Changing the Barrel Length on My .357 Maximum

By David Freeman

I picked up the Ruger 357 Super New Blackhawk 357 Maximum a few years ago when I was working at Cheaper Than Dirt. The gun came in on a trade-in and was priced reasonably. It was not something you see every day. I bought it, not because I needed it, but because I liked the way it looked.

I’ve read the history of Ruger’s venture into the 357 Maximum and know that Ruger recalled the revolvers some years ago because a few folks who loaded overly hot rounds for long-range steel plate competition experienced some issues with top strap burning. My revolver shows no indication of any such problems. Prior to my ownership, it doesn’t appear to have been fired much at all. I’ve put approximately 21 rounds of 357 Maximum through it along with a box of 357 Magnum and maybe a box or two of 38 special.

Mostly it just sat in my gun closet and looked pretty. As much as I liked owning it, there was something not quite right about it that kept me fromshooting it much. Then it hit me. It was that 10 1/2 inch barrel. I’m not into handgun hunting or long range target shooting with a handgun and that long barrel made the gun unweildy to carry and out of balance to shoot. I talked to my partner Jerry Colliver about shortening the barrel to 6 inches and he agreed to help me. Actually, Jerry had the tools and the experience so he did most of the work while I took pictures.

This slideshow requires JavaScript.

We measured 4 1/2 inches back from the muzzle and marked the location of the cut with electrical tape. I wanted to make sure our cut was perfectly perpendicular, but Jerry assured me that at this point it only had to be close. Jerry cut the barrel using an air-driven diamond cutter. Next came touch up work on the small grinder. After the grinding came hand filing. The objective was to eliminate the courseness from the grinder wheel, leaving the metal surface as shiny as possible at this stage.

The factory barrel end had an inside bevel around the bore and an outer bevel around the outer circumference of the barrel. Jerry used a stone with his Dremel tool to grind the inside bevel to match the factory original as closely as possible. Then he filed the outside bevel by hand, carefully eyeballing the width of the bevel as he went around the barrel to make sure it was even and consistent. Final touch up on the outside bevel was done with the Dremel tool using a diamond bit.

When the bevels were done, Jerry went back to the grinder, this time with a cloth wheel and rouge to polish the end of the barrel before bluing. There were several steps in the polishing process before Jerry was satisfied.
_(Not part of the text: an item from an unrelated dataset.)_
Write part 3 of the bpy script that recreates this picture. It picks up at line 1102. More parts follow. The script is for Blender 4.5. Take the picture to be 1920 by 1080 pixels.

He used a cloth polishing wheel attached to his vertical drill press, periodically coating the wheel with polishing compound.

We blued the barrel, tapped out a hole for the sight mounting screw and put the original target front sight back on the gun. It wasn’t long before I figured out this wasn’t going to work. Since I could now carry the Blackhawk in a regular holster, I found the backward slant in the target sight hung on the holster when drawing. So, I ordered a non-target sight from Ruger, mounted it to the barrel using JB Weld (I know, but it will be there as long as I’m around) and re-blued the barrel using Midway’s Oxpho Blue and I’m a happy camper!